>>>>>
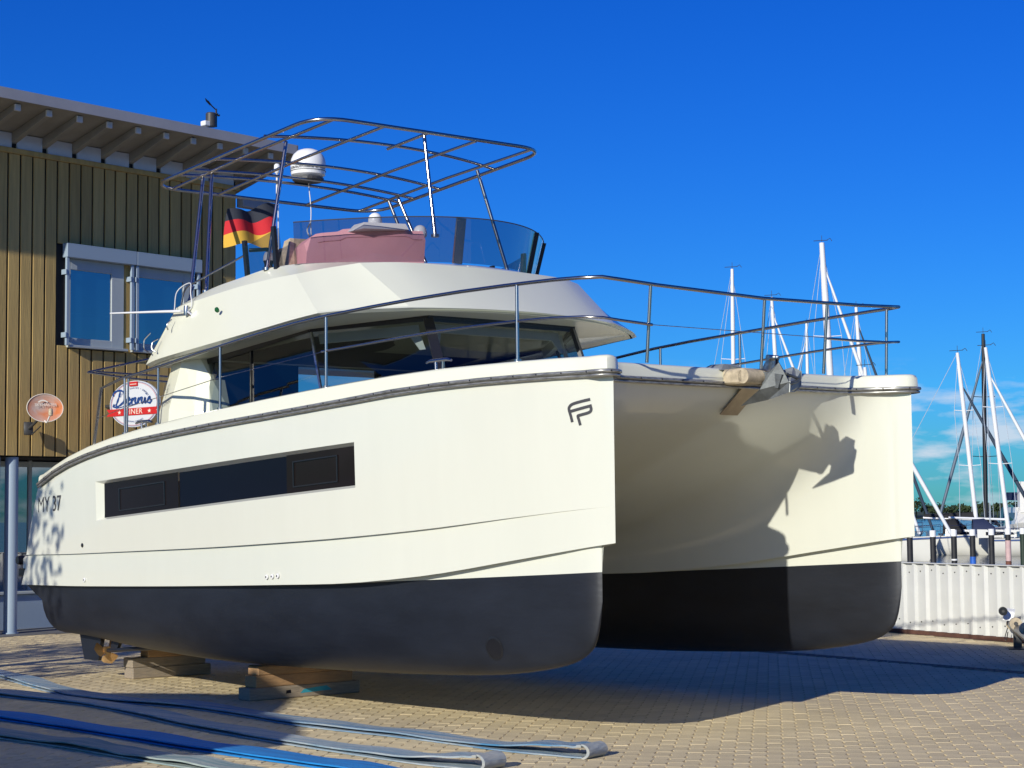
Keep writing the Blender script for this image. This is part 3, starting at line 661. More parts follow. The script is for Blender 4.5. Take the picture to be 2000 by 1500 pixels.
# worn lettering band on the dome: only its smudged strokes can be made out
R = random.Random(5); lt = MB(); ang = -2.65
BA = math.atan2(-1, 0)
def dome_pt(a, z, r=.2142): return (-7.46 + r * cos(a), r * sin(a), 5.80 + z)
a = -2.55
while a < .75:
    if R.random() < .86:
        wd = R.uniform(.03, .065); z0 = .078; z1 = .108
        for (a0, a1, b0, b1) in ((a, a + .016, z0, z1), (a, a + wd, R.choice([z0, (z0 + z1) / 2, z1 - .007]), 0), (a + wd - .014, a + wd, z0, z0 + R.choice([.015, .03]))):
            if b1 == 0: b1 = b0 + .007
            lt.add([dome_pt(a0, b0), dome_pt(a1, b0), dome_pt(a1, b1), dome_pt(a0, b1)], [(0, 1, 2, 3)])
        a += wd + .022
    else: a += .09
lt.build('lettering', 'logo', rdo)
al = MB(); al.tube([(-7.62, -.34, 5.40), (-7.62, -.34, 5.84)], .012, 8); alo = al.build('anchor_light_pole', 'white', boat)
MB().lathe([(.01, 0), (.028, .02), (.028, .05), (.036, .055), (.034, .11), (.02, .125)], (-7.62, -.34, 5.82), 12).build('lamp', 'white', alo, smooth=50)
# flybridge hand rail, whip aerial and its cables
MB().tube(rounded([(-7.36, -1.78, 4.06), (-7.31, -1.76, 4.31), (-6.10, -1.70, 4.545)], .10), .012, 8).build('hand_rail', 'steel', boat, smooth=60)
MB().tube([(-7.20, -1.80, 4.10), (-7.26, -1.66, 4.33)], .008, 6).build('hand_rail_stay', 'steel', boat)
wa = MB(); wa.tube([(-6.90, -2.02, 3.99), (-7.25, -2.03, 4.02), (-8.48, -2.08, 4.11)], [.017, .015, .009], 8); wao = wa.build('whip_aerial', 'white', boat, smooth=60)
wb = MB(); wb.lathe([(.03, -.05), (.035, 0), (.03, .06)], (-6.86, -1.98, 3.99), 10); wb.tube([(-6.86, -1.98, 3.99), (-6.78, -1.94, 3.93)], .025, 8); wb.build('ratchet_mount', 'steel_dull', wao, smooth=40)
cbs = MB(); cbs.tube(curve_pts([(-7.1, -2.0, 4.02), (-7.22, -1.9, 4.25), (-7.02, -1.85, 4.33), (-6.88, -1.92, 4.2), (-6.80, -1.95, 4.05), (-6.86, -1.97, 3.97)], 6), .006, 6); cbs.build('cable', 'cord', boat, smooth=60)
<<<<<
_EXERCISE:_ Copy out all the data without changing anything, and drop the pictures.

_RESULT OF THIS EXERCISE:_
Keep writing the Blender script for this image. This is part 3, starting at line 661. More parts follow. The script is for Blender 4.5. Take the picture to be 2000 by 1500 pixels.
# worn lettering band on the dome: only its smudged strokes can be made out
R = random.Random(5); lt = MB(); ang = -2.65
BA = math.atan2(-1, 0)
def dome_pt(a, z, r=.2142): return (-7.46 + r * cos(a), r * sin(a), 5.80 + z)
a = -2.55
while a < .75:
    if R.random() < .86:
        wd = R.uniform(.03, .065); z0 = .078; z1 = .108
        for (a0, a1, b0, b1) in ((a, a + .016, z0, z1), (a, a + wd, R.choice([z0, (z0 + z1) / 2, z1 - .007]), 0), (a + wd - .014, a + wd, z0, z0 + R.choice([.015, .03]))):
            if b1 == 0: b1 = b0 + .007
            lt.add([dome_pt(a0, b0), dome_pt(a1, b0), dome_pt(a1, b1), dome_pt(a0, b1)], [(0, 1, 2, 3)])
        a += wd + .022
    else: a += .09
lt.build('lettering', 'logo', rdo)
al = MB(); al.tube([(-7.62, -.34, 5.40), (-7.62, -.34, 5.84)], .012, 8); alo = al.build('anchor_light_pole', 'white', boat)
MB().lathe([(.01, 0), (.028, .02), (.028, .05), (.036, .055), (.034, .11), (.02, .125)], (-7.62, -.34, 5.82), 12).build('lamp', 'white', alo, smooth=50)
# flybridge hand rail, whip aerial and its cables
MB().tube(rounded([(-7.36, -1.78, 4.06), (-7.31, -1.76, 4.31), (-6.10, -1.70, 4.545)], .10), .012, 8).build('hand_rail', 'steel', boat, smooth=60)
MB().tube([(-7.20, -1.80, 4.10), (-7.26, -1.66, 4.33)], .008, 6).build('hand_rail_stay', 'steel', boat)
wa = MB(); wa.tube([(-6.90, -2.02, 3.99), (-7.25, -2.03, 4.02), (-8.48, -2.08, 4.11)], [.017, .015, .009], 8); wao = wa.build('whip_aerial', 'white', boat, smooth=60)
wb = MB(); wb.lathe([(.03, -.05), (.035, 0), (.03, .06)], (-6.86, -1.98, 3.99), 10); wb.tube([(-6.86, -1.98, 3.99), (-6.78, -1.94, 3.93)], .025, 8); wb.build('ratchet_mount', 'steel_dull', wao, smooth=40)
cbs = MB(); cbs.tube(curve_pts([(-7.1, -2.0, 4.02), (-7.22, -1.9, 4.25), (-7.02, -1.85, 4.33), (-6.88, -1.92, 4.2), (-6.80, -1.95, 4.05), (-6.86, -1.97, 3.97)], 6), .006, 6); cbs.build('cable', 'cord', boat, smooth=60)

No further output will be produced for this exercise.